461. Memorandum From the Director of the Office of Central African Affairs (Brown) to the Assistant Secretary of State for African Affairs (Williams)1


  • Situation and Outlook in the Democratic Republic of the Congo

General Joseph Mobutu’s assumption of power on November 25 stemmed from the increasingly dangerous confrontation between President Kasavubu and Prime Minister Tshombe following the latter’s dismissal, October 13, by Kasavubu. Kasavubu named Evariste Kimba as Prime Minister-Designate but the latter was defeated in the Congolese Parliament owing to the opposition of Tshombe and his substantial following. Kasavubu’s reappointment of Kimba, coupled with the efforts of members of Kimba’s government to discredit Tshombe and his followers, rapidly led to political tension and mounting crisis. General Mobutu, considering the situation dangerous for the country, decided, with his senior officers, to seize power and depose both the President and the government-designate. He named Colonel, now General, Mulamba as Prime Minister, suspended certain provisions of the Constitution, and declared that his government and the national Parliament would sit in for five years.

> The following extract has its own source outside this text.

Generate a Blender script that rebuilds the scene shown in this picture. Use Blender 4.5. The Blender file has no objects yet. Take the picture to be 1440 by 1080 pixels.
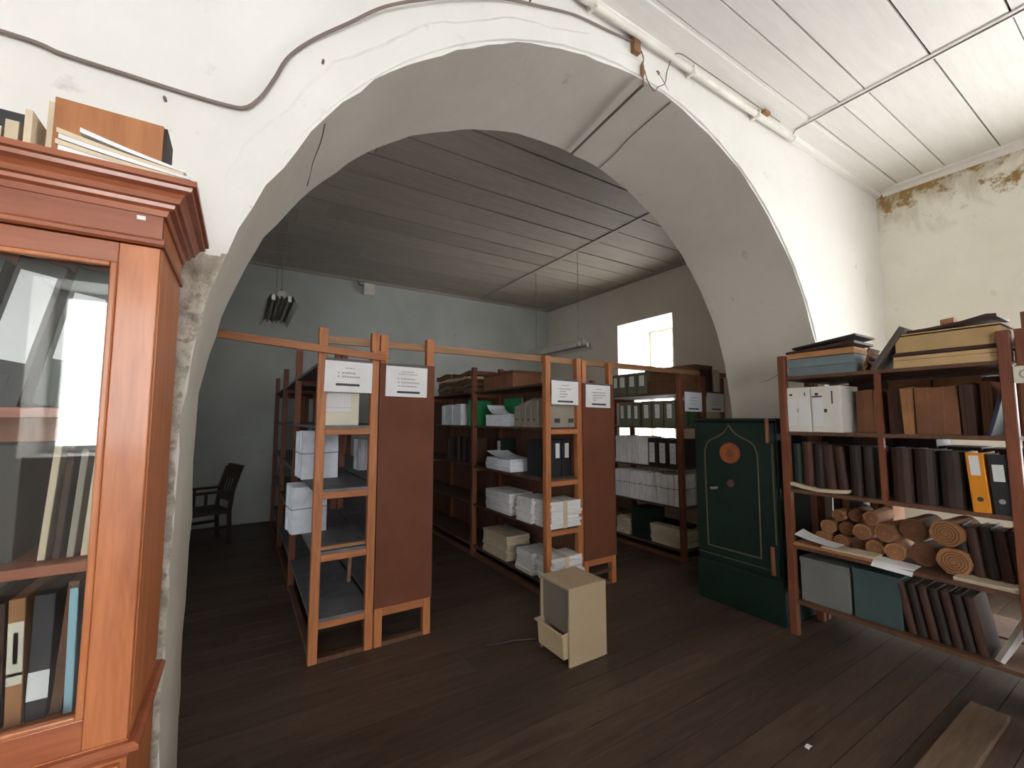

Mobutu instituted government by decree with the tacit approval of Parliament. His declared program is to substitute hard work and unity of purpose in the reconstruction of the rebellion-devastated country and the rehabilitation of its economy in place of political maneuvering, corruption and lack of direction. While obviously sincere, it is too early to discern where Mobutu will draw the line between corruption and the “normal” use of payments and patronage to facilitate governmental operations. His declarations on behalf of better government and improved popular morale have been ringing, and have been accepted thus far with little visible opposition. Many persons are still grateful that his seizure of power resolved a dangerous situation which appeared to threaten the Congo’s existence. The accent is presently on hard work and determination rather than unrest and uncertainty. Rebel activity, while far from dead, has declined.

The principal conclusion is that, in fairness to the new regime, it is too early to predict its success or failure. Mobutu’s motivation appears [Page 672] quite different from that of the run of Congolese politicians of the last five years. Mobutu’s political sense should, hopefully, lead him to pull back from the pitfalls inherent in certain ill-advised decrees aimed at conserving foreign exchange, slashing government expenditures, and sending urban employment back home to assist in his agricultural improvement program. Nevertheless, the following are possible trends:

1. The General’s army-led regime could lead to the exclusion of civilian leaders and the withering away of opposition parties;

2. Resistance to the Government could grow among civil servants whose perquisites and power have been reduced, as well as among the population wearying of measures involving austerity, hard work and discipline;

3. The major role assigned to the military could lead to factionalism and competition for political power both among senior officers close to the seat of power and among middle grade officers tasting political power for the first time;

4. Mobutu’s over-reliance on Belgian advisors, primarily military, could lead to charges of the regime’s manipulation by foreign, European interests, despite present trends in the regime toward an accentuation of Congolese nationalism;

5. The political leaders, especially Moise Tshombe who is apparently the principal opponent of the regime, may become active against Mobutu, leading to an open contest for power involving the General’s supporters and Tshombe’s broad parliamentary and popular following or a political coalition of varying groups seeking power.

  1. Source: National Archives, RG 59, AF Files: Lot 69 D 118, POL 2–5 Information Summaries 1966. Secret. Drafted by Canup.